**Work to complete:**
Extract the data exactly, missing nothing.

**Data shown:**
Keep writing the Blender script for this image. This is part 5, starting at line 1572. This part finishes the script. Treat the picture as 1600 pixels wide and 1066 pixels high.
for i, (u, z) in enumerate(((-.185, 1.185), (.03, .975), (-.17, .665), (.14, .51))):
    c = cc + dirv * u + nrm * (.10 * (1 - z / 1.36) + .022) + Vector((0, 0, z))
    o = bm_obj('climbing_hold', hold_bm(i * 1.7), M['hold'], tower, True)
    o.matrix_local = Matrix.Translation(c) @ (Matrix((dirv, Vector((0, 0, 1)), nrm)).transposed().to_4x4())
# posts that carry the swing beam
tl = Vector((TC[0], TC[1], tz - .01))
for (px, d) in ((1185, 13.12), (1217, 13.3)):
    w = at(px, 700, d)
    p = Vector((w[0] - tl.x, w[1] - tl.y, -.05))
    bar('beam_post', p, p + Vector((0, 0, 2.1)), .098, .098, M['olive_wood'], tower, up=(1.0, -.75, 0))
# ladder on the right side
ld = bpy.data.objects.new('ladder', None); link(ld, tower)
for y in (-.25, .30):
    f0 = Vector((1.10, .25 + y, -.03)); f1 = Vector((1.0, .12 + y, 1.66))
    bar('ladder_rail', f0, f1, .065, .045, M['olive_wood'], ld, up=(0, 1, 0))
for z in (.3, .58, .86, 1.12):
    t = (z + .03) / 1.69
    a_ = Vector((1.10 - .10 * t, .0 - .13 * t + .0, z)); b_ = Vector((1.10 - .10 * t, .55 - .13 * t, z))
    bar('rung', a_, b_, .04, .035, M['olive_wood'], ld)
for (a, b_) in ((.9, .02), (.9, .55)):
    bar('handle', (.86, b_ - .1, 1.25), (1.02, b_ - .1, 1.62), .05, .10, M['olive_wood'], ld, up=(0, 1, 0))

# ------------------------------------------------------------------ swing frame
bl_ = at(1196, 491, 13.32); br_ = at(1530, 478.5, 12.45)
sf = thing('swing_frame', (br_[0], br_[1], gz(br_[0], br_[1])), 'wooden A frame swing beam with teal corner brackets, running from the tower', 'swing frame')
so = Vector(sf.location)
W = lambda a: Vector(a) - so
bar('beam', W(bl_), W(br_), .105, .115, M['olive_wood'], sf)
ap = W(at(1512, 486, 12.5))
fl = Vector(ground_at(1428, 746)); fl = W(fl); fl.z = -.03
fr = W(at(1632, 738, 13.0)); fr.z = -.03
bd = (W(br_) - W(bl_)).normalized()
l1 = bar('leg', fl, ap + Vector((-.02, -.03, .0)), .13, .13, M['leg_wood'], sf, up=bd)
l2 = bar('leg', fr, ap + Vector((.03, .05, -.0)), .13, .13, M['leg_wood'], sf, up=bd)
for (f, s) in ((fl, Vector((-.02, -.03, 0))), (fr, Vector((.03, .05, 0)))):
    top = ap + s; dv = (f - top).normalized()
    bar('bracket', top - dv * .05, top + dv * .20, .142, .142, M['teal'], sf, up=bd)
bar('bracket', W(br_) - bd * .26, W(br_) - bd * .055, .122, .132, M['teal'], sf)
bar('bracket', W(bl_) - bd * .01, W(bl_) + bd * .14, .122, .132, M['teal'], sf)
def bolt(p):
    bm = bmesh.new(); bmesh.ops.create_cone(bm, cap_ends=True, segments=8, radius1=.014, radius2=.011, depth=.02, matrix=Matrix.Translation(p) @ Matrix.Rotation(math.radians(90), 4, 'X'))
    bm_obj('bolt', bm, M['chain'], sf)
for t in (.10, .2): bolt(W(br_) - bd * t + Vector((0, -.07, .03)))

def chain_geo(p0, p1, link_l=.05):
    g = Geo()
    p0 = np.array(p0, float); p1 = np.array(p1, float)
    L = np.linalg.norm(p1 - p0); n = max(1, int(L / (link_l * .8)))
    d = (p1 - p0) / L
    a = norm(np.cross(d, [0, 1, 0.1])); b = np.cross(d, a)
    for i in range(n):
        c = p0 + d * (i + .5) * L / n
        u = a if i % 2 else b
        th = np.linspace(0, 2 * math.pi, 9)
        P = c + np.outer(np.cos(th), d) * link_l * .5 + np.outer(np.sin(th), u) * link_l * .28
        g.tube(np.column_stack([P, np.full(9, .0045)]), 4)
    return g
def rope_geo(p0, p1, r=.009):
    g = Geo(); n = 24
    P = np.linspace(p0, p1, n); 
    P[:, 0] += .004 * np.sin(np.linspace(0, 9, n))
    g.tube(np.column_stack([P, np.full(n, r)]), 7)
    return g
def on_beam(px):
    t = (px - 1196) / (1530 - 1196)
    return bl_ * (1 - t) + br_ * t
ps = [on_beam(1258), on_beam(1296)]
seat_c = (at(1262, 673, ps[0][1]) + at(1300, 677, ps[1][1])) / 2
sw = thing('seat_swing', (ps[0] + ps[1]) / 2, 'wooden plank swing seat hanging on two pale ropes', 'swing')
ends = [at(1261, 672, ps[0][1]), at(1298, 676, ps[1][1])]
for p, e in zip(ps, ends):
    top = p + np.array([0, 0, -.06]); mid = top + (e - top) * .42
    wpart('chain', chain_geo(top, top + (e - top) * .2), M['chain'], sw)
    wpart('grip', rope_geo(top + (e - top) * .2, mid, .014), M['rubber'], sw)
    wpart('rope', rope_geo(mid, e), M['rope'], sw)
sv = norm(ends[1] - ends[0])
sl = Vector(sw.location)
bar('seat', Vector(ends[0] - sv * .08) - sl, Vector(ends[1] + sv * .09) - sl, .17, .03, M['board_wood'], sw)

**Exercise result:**
Keep writing the Blender script for this image. This is part 5, starting at line 1572. This part finishes the script. Treat the picture as 1600 pixels wide and 1066 pixels high.
for i, (u, z) in enumerate(((-.185, 1.185), (.03, .975), (-.17, .665), (.14, .51))):
    c = cc + dirv * u + nrm * (.10 * (1 - z / 1.36) + .022) + Vector((0, 0, z))
    o = bm_obj('climbing_hold', hold_bm(i * 1.7), M['hold'], tower, True)
    o.matrix_local = Matrix.Translation(c) @ (Matrix((dirv, Vector((0, 0, 1)), nrm)).transposed().to_4x4())
# posts that carry the swing beam
tl = Vector((TC[0], TC[1], tz - .01))
for (px, d) in ((1185, 13.12), (1217, 13.3)):
    w = at(px, 700, d)
    p = Vector((w[0] - tl.x, w[1] - tl.y, -.05))
    bar('beam_post', p, p + Vector((0, 0, 2.1)), .098, .098, M['olive_wood'], tower, up=(1.0, -.75, 0))
# ladder on the right side
ld = bpy.data.objects.new('ladder', None); link(ld, tower)
for y in (-.25, .30):
    f0 = Vector((1.10, .25 + y, -.03)); f1 = Vector((1.0, .12 + y, 1.66))
    bar('ladder_rail', f0, f1, .065, .045, M['olive_wood'], ld, up=(0, 1, 0))
for z in (.3, .58, .86, 1.12):
    t = (z + .03) / 1.69
    a_ = Vector((1.10 - .10 * t, .0 - .13 * t + .0, z)); b_ = Vector((1.10 - .10 * t, .55 - .13 * t, z))
    bar('rung', a_, b_, .04, .035, M['olive_wood'], ld)
for (a, b_) in ((.9, .02), (.9, .55)):
    bar('handle', (.86, b_ - .1, 1.25), (1.02, b_ - .1, 1.62), .05, .10, M['olive_wood'], ld, up=(0, 1, 0))

# ------------------------------------------------------------------ swing frame
bl_ = at(1196, 491, 13.32); br_ = at(1530, 478.5, 12.45)
sf = thing('swing_frame', (br_[0], br_[1], gz(br_[0], br_[1])), 'wooden A frame swing beam with teal corner brackets, running from the tower', 'swing frame')
so = Vector(sf.location)
W = lambda a: Vector(a) - so
bar('beam', W(bl_), W(br_), .105, .115, M['olive_wood'], sf)
ap = W(at(1512, 486, 12.5))
fl = Vector(ground_at(1428, 746)); fl = W(fl); fl.z = -.03
fr = W(at(1632, 738, 13.0)); fr.z = -.03
bd = (W(br_) - W(bl_)).normalized()
l1 = bar('leg', fl, ap + Vector((-.02, -.03, .0)), .13, .13, M['leg_wood'], sf, up=bd)
l2 = bar('leg', fr, ap + Vector((.03, .05, -.0)), .13, .13, M['leg_wood'], sf, up=bd)
for (f, s) in ((fl, Vector((-.02, -.03, 0))), (fr, Vector((.03, .05, 0)))):
    top = ap + s; dv = (f - top).normalized()
    bar('bracket', top - dv * .05, top + dv * .20, .142, .142, M['teal'], sf, up=bd)
bar('bracket', W(br_) - bd * .26, W(br_) - bd * .055, .122, .132, M['teal'], sf)
bar('bracket', W(bl_) - bd * .01, W(bl_) + bd * .14, .122, .132, M['teal'], sf)
def bolt(p):
    bm = bmesh.new(); bmesh.ops.create_cone(bm, cap_ends=True, segments=8, radius1=.014, radius2=.011, depth=.02, matrix=Matrix.Translation(p) @ Matrix.Rotation(math.radians(90), 4, 'X'))
    bm_obj('bolt', bm, M['chain'], sf)
for t in (.10, .2): bolt(W(br_) - bd * t + Vector((0, -.07, .03)))

def chain_geo(p0, p1, link_l=.05):
    g = Geo()
    p0 = np.array(p0, float); p1 = np.array(p1, float)
    L = np.linalg.norm(p1 - p0); n = max(1, int(L / (link_l * .8)))
    d = (p1 - p0) / L
    a = norm(np.cross(d, [0, 1, 0.1])); b = np.cross(d, a)
    for i in range(n):
        c = p0 + d * (i + .5) * L / n
        u = a if i % 2 else b
        th = np.linspace(0, 2 * math.pi, 9)
        P = c + np.outer(np.cos(th), d) * link_l * .5 + np.outer(np.sin(th), u) * link_l * .28
        g.tube(np.column_stack([P, np.full(9, .0045)]), 4)
    return g
def rope_geo(p0, p1, r=.009):
    g = Geo(); n = 24
    P = np.linspace(p0, p1, n); 
    P[:, 0] += .004 * np.sin(np.linspace(0, 9, n))
    g.tube(np.column_stack([P, np.full(n, r)]), 7)
    return g
def on_beam(px):
    t = (px - 1196) / (1530 - 1196)
    return bl_ * (1 - t) + br_ * t
ps = [on_beam(1258), on_beam(1296)]
seat_c = (at(1262, 673, ps[0][1]) + at(1300, 677, ps[1][1])) / 2
sw = thing('seat_swing', (ps[0] + ps[1]) / 2, 'wooden plank swing seat hanging on two pale ropes', 'swing')
ends = [at(1261, 672, ps[0][1]), at(1298, 676, ps[1][1])]
for p, e in zip(ps, ends):
    top = p + np.array([0, 0, -.06]); mid = top + (e - top) * .42
    wpart('chain', chain_geo(top, top + (e - top) * .2), M['chain'], sw)
    wpart('grip', rope_geo(top + (e - top) * .2, mid, .014), M['rubber'], sw)
    wpart('rope', rope_geo(mid, e), M['rope'], sw)
sv = norm(ends[1] - ends[0])
sl = Vector(sw.location)
bar('seat', Vector(ends[0] - sv * .08) - sl, Vector(ends[1] + sv * .09) - sl, .17, .03, M['board_wood'], sw)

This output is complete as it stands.